Use data URIs for small, frequently-used icons (under 1-2KB) where eliminating an HTTP request is worth the tradeoff. For larger SVGs or SVGs used once, a regular file with proper caching headers is more efficient since the browser can cache it separately.

Does this affect performance?

Data URIs are not cached independently by the browser — they're part of the CSS or HTML document. For small icons this is fine (one fewer request), but embedding large SVGs inflates the document size and prevents separate caching. Keep data URIs under 2KB for best results.

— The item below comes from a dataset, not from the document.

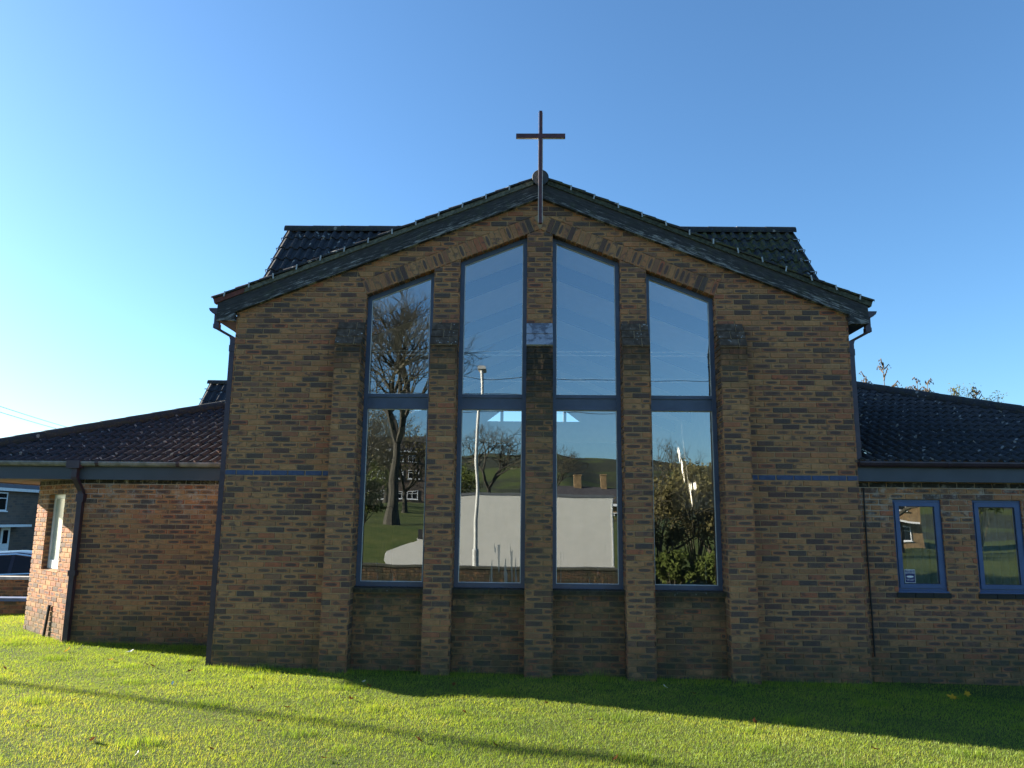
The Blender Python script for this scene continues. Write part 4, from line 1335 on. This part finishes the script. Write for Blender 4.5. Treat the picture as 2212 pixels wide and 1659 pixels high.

Why is my data URI not rendering?

Common issues: (1) missing the xmlns attribute — browsers require it for SVG data URIs to render, (2) unescaped special characters like # in colors (use %23 instead), (3) mismatched quotes — if your data URI uses double quotes, wrap the CSS url() in single quotes or vice versa.

Is my SVG data safe?

Yes. The conversion runs entirely in your browser. No data is sent to any server. You can verify this by checking the Network tab in your browser's developer tools.

Can I convert the data URI back to SVG?

Yes. For URL-encoded data URIs, use decodeURIComponent() on the content after the comma. For Base64, use atob() to decode. The original SVG markup is fully recoverable.